Fàilte! (Welcome!)

Fàilte! (Welcome!)
This blog is the result of my ongoing research into the people, places and events that have shaped the Western Isles of Scotland and, in particular, the 'Siamese-twins' of Harris and Lewis.
My interest stems from the fact that my Grandfather was a Stornowegian and, until about four years ago, that was the sum total of my knowledge, both of him and of the land of his birth.
I cannot guarantee the accuracy of everything that I have written (not least because parts are, perhaps, pioneering) but I have done my best to check for any errors.
My family mainly lived along the shore of the Sound of Harris, from An-t-Ob and Srannda to Roghadal, but one family 'moved' to Direcleit in the Baighs...

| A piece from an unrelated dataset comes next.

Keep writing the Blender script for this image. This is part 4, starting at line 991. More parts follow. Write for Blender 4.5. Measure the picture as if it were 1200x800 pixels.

©Copyright 2011 Peter Kerr All rights reserved

Friday, 19 March 2010

Crofters Commission Report 1895 P86 and 87

a) Township of Strond, South Harris
b) Township of Obbe, South Harris

The committees appointed under the Grazings Act by the crofters in the above townships on the Estate of South Harris, the property of the Trustees of the Earl of Dunmore, submitted the following rules to the Commissioners, which were approved by the latter:

1) The sourning of each croft shall be one horse, four cows and twenty sheep. The grazing of stock shall be calculated on the footing of one cow being equivalent to eight sheep, and one horse to two cows or sixteen sheep.

d) Townships of Dieraclate and Ceann-Debaig

Similar rules were issued for the foresaid townships on the same Estate, the sourning for each croft being four cows and twenty sheep, one cow being equivalent to eight sheep.

This brief excerpt contains a few items of interest:

If we take Strond and Obbe first, we see that 'one horse, four cows and twenty sheep' are equivalent in grazing terms to (1x16) + (4x8) + (20x1) = 68 sheep grazing units. That is the maximum grazing that each croft will support.

So, a single horse will consume 16/68 = 8/34 = 4/17, nearly a complete quarter of the grazing.

Similarly, four cows will consume 32/68 = 16/34 = 8/17, nearly half of that available.

The twenty sheep will consume 20/68 = 10/34 = 5/17, nearly a third of the total.

No croft was allowed to exceed their allocation of stock, but they could rent out any surplus based upon these calculations.

Turning to Dieraclate and Ceann-Debaig, we see that the sourning was much less:

'four cows and twenty sheep' equate to (4x8) + (20x1) = 52 sheep grazing units.

52/68 = 26/34 = 13/17, a mere two-thirds of that allowed in the richer, more fertile, South.

And finally, almost as an afterthought:

7) The committee shall have power to make a proper division of sea-ware among the crofters of the township.